趣味Web 小説 2003-03-21

サダム・フセイン政権打倒の目的

昨日、米軍によるイラク攻撃がはじまった。サダム・フセイン政権の打倒が目的だ。

フセイン大統領はアルカーイダ指導者のウサマ・ビンラーディン氏や、タリバン指導者のオマル師と同様、命からがら逃げ延びるかもしれない。しかしながら、政権の座を追われることだけは確実だ。戦争が終われば日本と国連の出番になる。イラクの体制は民主化され、様々な人道的援助、経済援助によって国民生活がある程度向上するのだろう。

「イラクは放っておいてもいい。たしかに危険な独裁国家には違いなかろうが、慌てて戦争してまで政権を打倒する必要はない。大量破壊兵器廃棄を確認する国連査察を、もっとじっくり行ってもいいのではないか」というのが仏独の主張だったように思う。たしかにそうなのかもしれない。だが、いずれにせよ戦端は開かれてしまったわけだから、この条件下でよい結果を模索する他ない。コソボ空爆もアフガン空爆も、中露をはじめとする攻撃反対の声を押し切って行われた。そうして死屍累々の地獄絵図が描かれ、その上に民主体制の基盤が建設された。今では「あの戦争も悪いことばかりではなかった」という結論へと落ち着きつつある。イラクもこの道を辿るのだろう。

ところで、実際に原子炉を動かし武器を輸出しミサイル実験を繰り返している北朝鮮とイラクとでは、断然北朝鮮の方が悪ではないか、という意見がある。なるほどそうなのかもしれない。だが、フセイン政権がイランを攻撃したのは大統領就任から1年2ヵ月後(1980年)だった。この戦争は8年続き、イラクはクウェートに大量の債務を負った。これで財政が行き詰まって1990年にクウェートへ侵攻した。翌春、湾岸戦争に完敗し撤退して以降の12年間、イラクの国力は経済制裁により没落の一途を辿る。朝鮮戦争以降、韓国との小競り合いは絶えないものの全面戦争を回避してきた北朝鮮よりも、ぶち切れやすいフセイン政権の方が危険が多いという説には一理ある。
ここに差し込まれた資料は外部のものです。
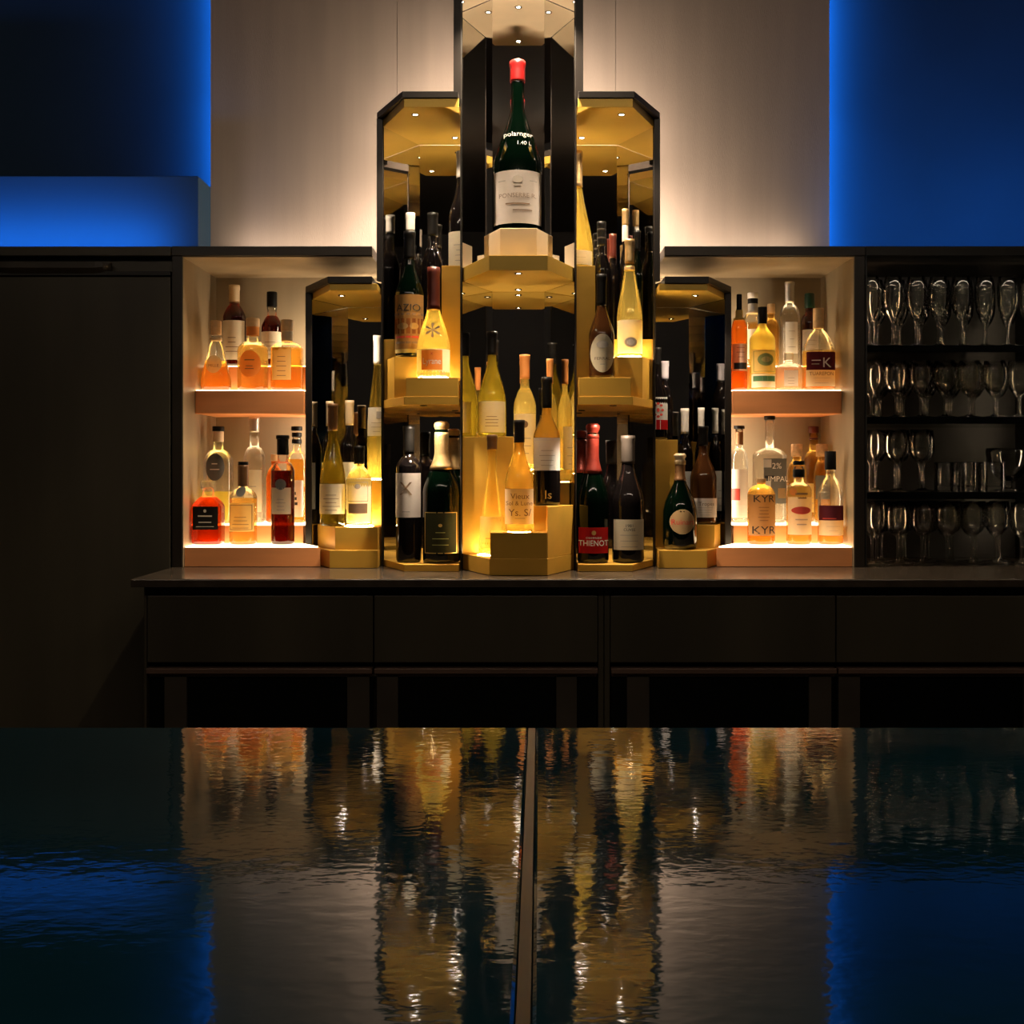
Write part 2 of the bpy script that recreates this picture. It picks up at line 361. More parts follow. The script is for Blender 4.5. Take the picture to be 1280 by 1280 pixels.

アルカーイダを公然と支援したのはアフガニスタンのタリバン政権だったが、フセイン政権による支援もまた長年疑われてきたところである。これに対し老獪な北朝鮮がアルカーイダを支援してきたという有力な情報はない。米国にとって重要なのは自国の安全であり、他国民の解放ではない。言葉は勇壮だが実際に暴発する危険性の少ない北朝鮮は、慌てて攻撃する必要がない。……という考え方もある。(国連決議に違反した不当な占領行為を続けているイスラエルに対し米国が攻撃するつもりがない理由もここにあるのだろう/ユーゴ紛争とコソボ問題への介入は別問題)

湾岸戦争による直接・間接のイラク国民の犠牲者は数十万人にものぼる、という説がある。米軍が認めている直接の犠牲者は3500人だが、それでも米国中枢テロの犠牲者数に匹敵する数字には違いない。今回もまた、とくにイラク国民に多くの犠牲者が出るのだろう。何はともあれ、哀悼の意を表したい。

余談。湾岸戦争の際、日本政府はクウェートからイラク軍を撤退させる多国籍軍の戦費を一部負担した。一部といっても90億ドルという大金だ。日本政府はこの出費を賄うため、酒税、タバコ税などを一時的に増税した。今回もまたイラクの戦後復興のために最低20億ドルの出費が予定されている。酒好き、タバコ好きのみなさんは資金計画に要注意だ。